To get a better understanding of HPA, it is important to understand the Kubernetes metrics landscape. From an HPA perspective, there are two API endpoints of interest:

• metrics.k8s.io: This API is served by metrics-server. The metrics-server is generally launched as a cluster addon. It exposes the resources data - i.e. CPU and Memory metrics. This data is then used make decisions about changes in the pod replicas.
• custom.metrics.k8s.io: The default metrics from metrics-server is limited to CPU and Memory. In many cases only CPU and Memory based scaling may not be enough. Administrators may want to use their application specific metrics, for example number of concurrent requests, or some internal metric exposed via application’s Prometheus endpoint. Such metrics are called Custom metrics, available via custom.metrics.k8s.io API. Custom metrics server provides this extensibility to external providers. Any provider can develop an adapter API server that serves data related to some arbitrary metrics. Here is the list of known solutions.

HPA Algorithm

At a high level, HPA tries to use the ratio of current value vs expected value to calculate the expected number of replicas. For example, if current memory utilization is 500 MiB and target utilization value is 1000 MiB. Then, HPA will try to half the number of replicas based on the formula

desiredReplicas = ceil[currentReplicas * ( currentMetricValue / desiredMetricValue )]

==> desiredReplicas = ceil[currentReplicas * (500/1000)]
==> desiredReplicas = ceil[currentReplicas * 0.5]

HPA also accepts fields like targetAverageValue and targetAverageUtilization. In this case, the currentMetricValue is computed by taking the average of the given metric across all Pods in the HPA's scale target.

HPA in Practice

HPA is implemented as a native Kubernetes resource. It can be created / deleted using kubectl or via the yaml specification. Here is a sample HPA spec

apiVersion: autoscaling/v2beta2
kind: HorizontalPodAutoscaler
metadata:
name: sample-app
namespace: default
spec:
scaleTargetRef:
  apiVersion: apps/v1
  kind: Deployment
  name: sample-app
minReplicas: 1
maxReplicas: 10
metrics:
  - type: Resource
    resource:
      name: cpu
      target:
        type: Utilization
        averageUtilization: 50
  - type: Pods
    pods:
      metric:
        name: packets-per-second
      target:
        type: AverageValue
        averageValue: 1k
  - type: Object
    object:
      metric:
        name: requests-per-second
      describedObject:
        apiVersion: networking.k8s.io/v1beta1
        kind: Ingress
        name: main-route
      target:
        type: Value
        value: 10k

Let's understand the various entries under the metrics section.

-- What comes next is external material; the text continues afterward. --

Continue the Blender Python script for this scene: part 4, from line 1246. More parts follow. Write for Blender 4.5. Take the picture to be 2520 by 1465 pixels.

• Resource Metric (Standard): This is the type of metric specified under the container spec of a resource. This covers only the CPU utilization and Memory - as these are the only supported fields under resources spec of a Kubernetes object. These resources do not change names from cluster to cluster, and should always be available, as long as the metrics.k8s.io API is available.
• Pod Metric (Custom): These metrics describe Pods, and are averaged together across Pods and compared with a target value to determine the replica count. They work much like resource metrics, except that they only support a target type of AverageValue.
• Resource Metric (Custom): These metrics describe a different object in the same namespace, instead of describing Pods. The metrics are not necessarily fetched from the object; they only describe it. Object metrics support target types of both Value and AverageValue. With Value, the target is compared directly to the returned metric from the API. With AverageValue, the value returned from the custom metrics API is divided by the number of Pods before being compared to the target.

Best Practices

When running production workloads with autoscaling enabled, there are a few best practices to keep in mind.

• Install a metric server: Kubernetes requires a metrics server be installed in order for autoscaling to work.
• Define pod requests and limits: A Kubernetes scheduler makes scheduling decisions according to the requests and limits set in the pod.
• Specify PodDisruptionBudgets for mission-critical applications: PodDisruptionBudget avoids disruption of critical pods running in the Kubernetes Cluster.
• Don’t mix HPA with VPA: Horizontal Pod Autoscaler and Vertical Pod Autoscaler should not be run together. It is recommended to run Vertical Pod Autoscaler first, to get the proper values for CPU and memory as recommendations, and then to run HPA to handle traffic spikes.
• Resource requests should be close to the average usage of the pods.

Conclusion

The Horizontal Pod Autoscaler is the most widely used and stable version available in Kubernetes for horizontally scaling workloads. However, this may not be suitable for every type of workload. HPA works best when combined with Cluster Autoscaler to get your compute resources scaled in tandem with the pods within the cluster.